La troisième partie du livre s'annonce par cette phrase de Mallarmé : « Pour moi la Poësie me tient lieu de l'amour » qui nous reporte au précédent recueil de Jean-Michel Maulpoix : La Poésie comme l'amour. À l'ouverture, « Toi » de nouveau, « mais comment te dire ? » Toi, une femme, telle qu'elle n'existe pas ou qu'elle n'exista qu'en poème, porteuse, comme le suggère l'allusion à Apparition, « de je ne sais quelle chemise ou chapeau de clarté ». Un dialogue se noue, imaginaire et bref, entre Elle, qui lui reproche de ne pas vivre, et Lui qui dit « tu » aux histoires d'amour - « Toi, cette histoire de bleu » - mais dont l'existence « n'est plus que de papier ».

La fin, très dure, nous ramène en boucle au commencement. Le poète, l'ombre de Mallarmé derrière la sienne ? « sous le couvercle de bois clair » vit sa lente décomposition.

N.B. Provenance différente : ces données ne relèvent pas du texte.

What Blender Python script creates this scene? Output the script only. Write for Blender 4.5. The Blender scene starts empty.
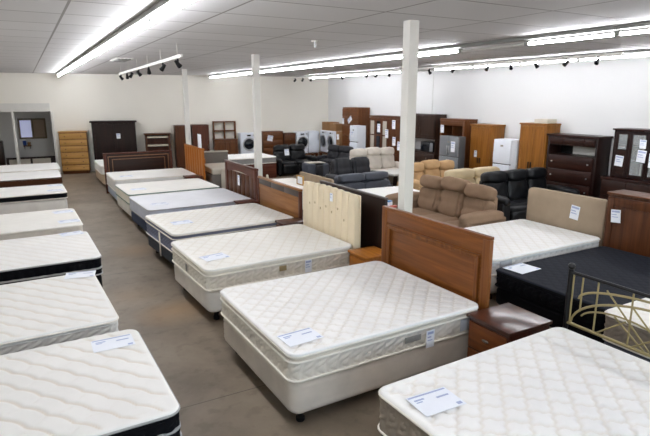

Le quelqu'un du début n'entendait rien. Lui entend le pas de Marie sur le gravier blanc. Est-ce la descente chez les morts qui donne enfin à l'auteur de ce livre rare la certitude d'être au monde ? « Est-ce l'instinct de ciel qui perdure ? », demande celui qui se dit né lyrique. « Bientôt viendra la neige» est l'ultime réponse de l'Azur.